Before AI, being broadly capable was genuinely valuable because it was hard. Learning a new field took time. Synthesizing across domains required real effort. Now, anyone with a good prompt and a capable model can draft a strategy document, write code in an unfamiliar language, or summarize a research paper in minutes.
That’s powerful, but it also means that what used to be the generalist’s advantage — covering a lot of ground — is now something AI does well on its own. The people who felt like generalists are now finding that their edge has been quietly hollowed out.
Meanwhile, depth — genuine, hard-won understanding of why things work, not just how to make them work — has become rarer and more valuable. Not because deep knowledge was ever easy, but because the contrast is sharper now. When everyone can produce surface-level competence, the ability to go underneath the surface stands out.
A path within reach
If breadth is cheap and depth is rare, the most resilient posture isn’t choosing one over the other — it’s going deep in something meaningful while staying aware of the broader landscape.

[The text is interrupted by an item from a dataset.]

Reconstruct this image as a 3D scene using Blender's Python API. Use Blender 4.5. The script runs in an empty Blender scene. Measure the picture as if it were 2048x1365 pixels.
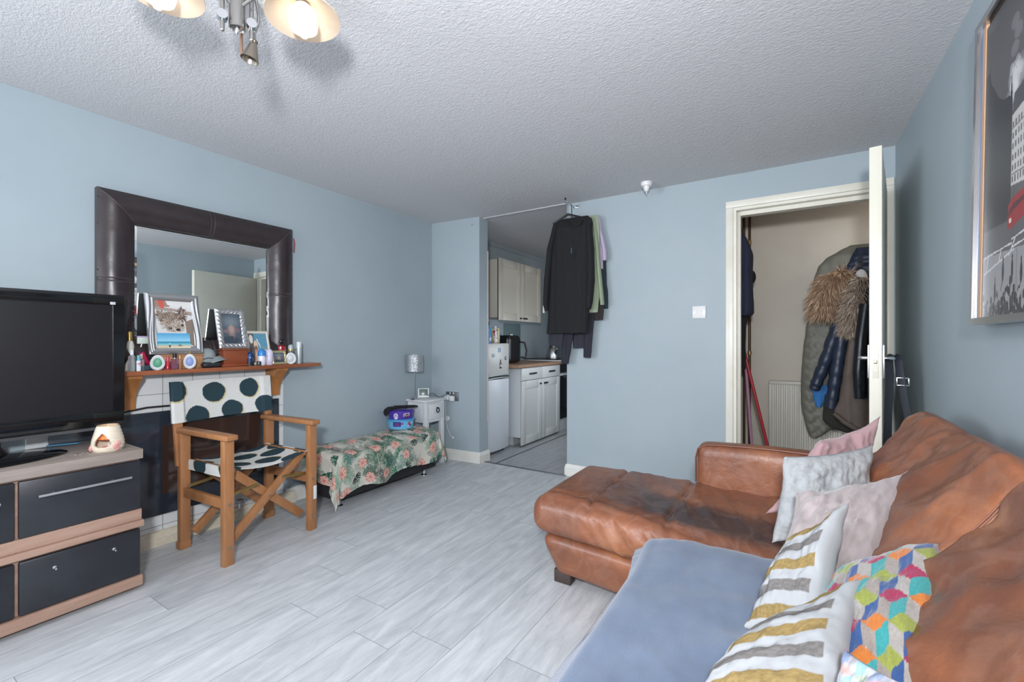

Think of it as having one strong root and several sensing branches. The root is your non-delegable understanding — the domain where you can genuinely tell when AI is wrong, where your judgment carries weight, where you’ve earned trust through years of engagement. The branches are your peripheral awareness — enough breadth to notice when the ground is shifting, to connect your depth to adjacent fields, to see opportunities and threats early.
Understanding Both Slows and Protects
There’s a tension here worth sitting with. Human understanding is a bottleneck in AI-assisted work. We slow things down. We ask for explanations. We need time to verify.
But that bottleneck is also what keeps us in control. Two futures diverge from this point:
In one, people accept outputs they don’t fully understand because it’s faster. The loop accelerates, but it becomes fragile — built on trust that was never verified.
In the other, people deliberately expand their understanding where it matters most. The loop is slower, but it’s resilient. Every approval carries weight because someone actually knows why they’re approving it.
Specialists expand that frontier of understanding. Generalists depend on that expansion. If nobody goes deep — if everyone just orchestrates AI without truly understanding what it produces — then nobody remains in control. The system moves faster than anyone can audit.
There’s no right or wrong formula
There is no universally correct balance between generalization and specialization. Everyone ends up choosing one either consciously or not.
In Turtleand’s case:
- 70% specialist — deep, non-delegable understanding that preserves agency, trust, and the ability to question things instead of blindly following.
- 30% generalist — enough breadth to sense shifts early, connect domains, learn new things, and delegate.
Depth is slower and more demanding, but it keeps you in control. Breadth keeps relevance, flexibility, and exploration alive.